More on Unions, in IBD
I’m quoted in today’s Investor’s Business Daily on organized labor’s struggle to remain relevant in the private sector, where its numbers have been declining precipitously.
One thing Big Labor is doing is “thinking more strategically,” said Ivan Osorio, labor policy analyst at the free-market Competitive Enterprise Institute. “And in those sectors where they do fight, they are much more aggressive.”
Aggressive indeed!
As labor has gotten smaller, it has come to rely more on public-sector unions, CEI’s Osorio notes. According to the BLS, 36.2% of government workers are unionized vs. 7.4% in the private sector. AFSCME, which mainly represents the public sector, gained about 10,000 members last year, Booth said.

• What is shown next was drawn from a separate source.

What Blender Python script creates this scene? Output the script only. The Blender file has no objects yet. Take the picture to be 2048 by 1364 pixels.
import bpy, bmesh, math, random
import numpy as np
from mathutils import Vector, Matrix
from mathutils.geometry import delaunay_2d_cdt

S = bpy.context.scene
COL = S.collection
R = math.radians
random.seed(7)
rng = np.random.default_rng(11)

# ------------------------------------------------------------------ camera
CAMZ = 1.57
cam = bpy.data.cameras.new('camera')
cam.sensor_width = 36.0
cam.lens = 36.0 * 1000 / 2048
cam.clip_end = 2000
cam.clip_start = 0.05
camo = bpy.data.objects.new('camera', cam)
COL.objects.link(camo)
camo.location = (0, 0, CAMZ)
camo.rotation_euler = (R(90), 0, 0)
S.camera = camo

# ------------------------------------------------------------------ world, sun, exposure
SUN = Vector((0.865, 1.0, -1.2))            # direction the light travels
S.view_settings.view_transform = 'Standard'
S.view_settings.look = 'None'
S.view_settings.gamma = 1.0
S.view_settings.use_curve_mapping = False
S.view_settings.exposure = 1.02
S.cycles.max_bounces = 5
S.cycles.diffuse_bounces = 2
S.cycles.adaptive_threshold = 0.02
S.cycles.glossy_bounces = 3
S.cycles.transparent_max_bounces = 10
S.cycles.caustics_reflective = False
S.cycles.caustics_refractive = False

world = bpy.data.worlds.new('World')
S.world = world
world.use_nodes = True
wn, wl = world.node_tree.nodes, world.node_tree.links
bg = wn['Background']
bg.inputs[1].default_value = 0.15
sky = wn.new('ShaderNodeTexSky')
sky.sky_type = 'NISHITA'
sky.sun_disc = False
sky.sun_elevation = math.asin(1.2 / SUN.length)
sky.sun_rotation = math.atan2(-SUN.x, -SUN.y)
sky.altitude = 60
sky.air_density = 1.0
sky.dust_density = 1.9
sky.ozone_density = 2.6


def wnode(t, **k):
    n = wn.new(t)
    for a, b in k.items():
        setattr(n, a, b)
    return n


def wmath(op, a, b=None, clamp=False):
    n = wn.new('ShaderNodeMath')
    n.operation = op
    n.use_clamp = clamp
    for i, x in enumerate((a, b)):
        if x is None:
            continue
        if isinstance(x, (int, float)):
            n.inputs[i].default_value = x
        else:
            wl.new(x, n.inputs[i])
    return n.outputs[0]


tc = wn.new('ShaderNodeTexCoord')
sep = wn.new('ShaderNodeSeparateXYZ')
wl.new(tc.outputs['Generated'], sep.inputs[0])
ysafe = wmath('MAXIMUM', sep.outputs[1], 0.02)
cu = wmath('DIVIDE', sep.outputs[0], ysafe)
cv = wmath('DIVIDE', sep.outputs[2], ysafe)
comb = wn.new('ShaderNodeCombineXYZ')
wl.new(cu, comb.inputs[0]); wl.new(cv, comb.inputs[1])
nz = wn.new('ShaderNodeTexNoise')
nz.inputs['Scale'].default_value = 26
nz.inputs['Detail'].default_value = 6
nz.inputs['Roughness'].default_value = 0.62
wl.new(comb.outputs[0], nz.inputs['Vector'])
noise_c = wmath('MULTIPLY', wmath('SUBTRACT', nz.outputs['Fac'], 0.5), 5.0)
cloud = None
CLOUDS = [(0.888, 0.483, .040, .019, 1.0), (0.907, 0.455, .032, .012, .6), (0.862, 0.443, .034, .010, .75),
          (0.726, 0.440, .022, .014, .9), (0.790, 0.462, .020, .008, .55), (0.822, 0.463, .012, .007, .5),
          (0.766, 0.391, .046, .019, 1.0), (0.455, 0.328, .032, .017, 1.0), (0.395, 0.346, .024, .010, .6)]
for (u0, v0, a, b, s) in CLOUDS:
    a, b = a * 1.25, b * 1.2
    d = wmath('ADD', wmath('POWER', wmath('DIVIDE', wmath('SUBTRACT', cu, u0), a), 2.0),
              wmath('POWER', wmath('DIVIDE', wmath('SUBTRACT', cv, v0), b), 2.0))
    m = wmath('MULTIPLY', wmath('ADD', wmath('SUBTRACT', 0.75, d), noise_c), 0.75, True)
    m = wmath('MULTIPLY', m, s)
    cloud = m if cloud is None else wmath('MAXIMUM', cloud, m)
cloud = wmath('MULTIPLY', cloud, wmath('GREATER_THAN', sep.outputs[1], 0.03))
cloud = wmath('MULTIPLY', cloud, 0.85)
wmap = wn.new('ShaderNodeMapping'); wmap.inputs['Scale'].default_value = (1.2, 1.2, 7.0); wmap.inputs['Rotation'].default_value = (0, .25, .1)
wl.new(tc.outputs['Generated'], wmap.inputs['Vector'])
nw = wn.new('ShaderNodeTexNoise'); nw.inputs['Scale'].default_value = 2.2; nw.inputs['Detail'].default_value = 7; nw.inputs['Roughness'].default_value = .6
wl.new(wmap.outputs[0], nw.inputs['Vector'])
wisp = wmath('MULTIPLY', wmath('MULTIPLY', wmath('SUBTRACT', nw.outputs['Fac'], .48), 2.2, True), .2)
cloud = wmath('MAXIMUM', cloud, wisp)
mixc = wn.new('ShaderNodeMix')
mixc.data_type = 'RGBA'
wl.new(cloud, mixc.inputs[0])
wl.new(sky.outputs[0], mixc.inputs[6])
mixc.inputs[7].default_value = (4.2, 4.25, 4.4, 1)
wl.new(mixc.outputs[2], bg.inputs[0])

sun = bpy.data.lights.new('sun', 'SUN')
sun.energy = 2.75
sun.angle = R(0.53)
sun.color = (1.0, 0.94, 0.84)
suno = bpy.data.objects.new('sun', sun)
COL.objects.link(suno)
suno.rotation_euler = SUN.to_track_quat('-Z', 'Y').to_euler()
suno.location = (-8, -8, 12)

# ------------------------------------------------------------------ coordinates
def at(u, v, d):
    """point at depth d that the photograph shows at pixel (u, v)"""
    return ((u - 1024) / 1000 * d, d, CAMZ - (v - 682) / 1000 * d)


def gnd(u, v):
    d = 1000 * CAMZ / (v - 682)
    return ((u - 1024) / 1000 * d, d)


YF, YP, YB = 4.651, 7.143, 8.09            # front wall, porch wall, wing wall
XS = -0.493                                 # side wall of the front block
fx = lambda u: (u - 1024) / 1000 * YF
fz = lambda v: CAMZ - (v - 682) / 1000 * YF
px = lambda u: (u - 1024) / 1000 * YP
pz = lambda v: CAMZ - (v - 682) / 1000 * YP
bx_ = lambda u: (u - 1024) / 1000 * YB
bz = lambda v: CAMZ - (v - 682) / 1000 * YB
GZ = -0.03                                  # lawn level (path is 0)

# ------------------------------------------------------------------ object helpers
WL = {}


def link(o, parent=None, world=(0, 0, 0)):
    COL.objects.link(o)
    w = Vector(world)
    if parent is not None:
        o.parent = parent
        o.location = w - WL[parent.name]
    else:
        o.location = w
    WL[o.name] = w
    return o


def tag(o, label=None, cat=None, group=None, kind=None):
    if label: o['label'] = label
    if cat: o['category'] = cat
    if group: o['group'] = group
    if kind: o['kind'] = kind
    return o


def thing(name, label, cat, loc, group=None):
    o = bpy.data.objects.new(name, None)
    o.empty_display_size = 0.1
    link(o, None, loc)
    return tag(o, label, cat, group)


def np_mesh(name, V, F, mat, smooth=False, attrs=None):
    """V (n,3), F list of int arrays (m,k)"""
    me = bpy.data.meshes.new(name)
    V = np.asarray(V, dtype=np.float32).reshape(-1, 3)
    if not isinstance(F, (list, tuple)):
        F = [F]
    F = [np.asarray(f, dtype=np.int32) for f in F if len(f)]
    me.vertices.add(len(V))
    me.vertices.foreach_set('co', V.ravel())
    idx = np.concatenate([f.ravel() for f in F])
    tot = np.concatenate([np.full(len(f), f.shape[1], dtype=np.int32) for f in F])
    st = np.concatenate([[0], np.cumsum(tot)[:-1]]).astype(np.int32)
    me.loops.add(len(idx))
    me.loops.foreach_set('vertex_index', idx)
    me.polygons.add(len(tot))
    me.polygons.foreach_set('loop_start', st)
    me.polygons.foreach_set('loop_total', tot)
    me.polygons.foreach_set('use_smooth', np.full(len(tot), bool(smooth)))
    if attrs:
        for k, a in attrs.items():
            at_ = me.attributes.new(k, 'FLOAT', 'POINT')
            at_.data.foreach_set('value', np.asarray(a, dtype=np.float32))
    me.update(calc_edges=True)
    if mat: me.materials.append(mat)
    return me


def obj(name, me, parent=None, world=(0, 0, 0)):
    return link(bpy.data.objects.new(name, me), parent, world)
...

That also has helped embolden the labor movement because public-sector unions are less likely to face the kind of pushback that private-sector unions do.
That boldness is paying off. A Big Labor-led effort to target non-union Wal-Mart (WMT) has put the retail giant on the defensive regarding its wages and benefits.
Of course, for background on the ongoing anti-Wal-Mart campaign, check out Zachary Courser’s Issue Analysis, “Wal-Mart and the Politics of American Retail.” As he shows, like unions, the attacks on Wal-Mart are really nothing new.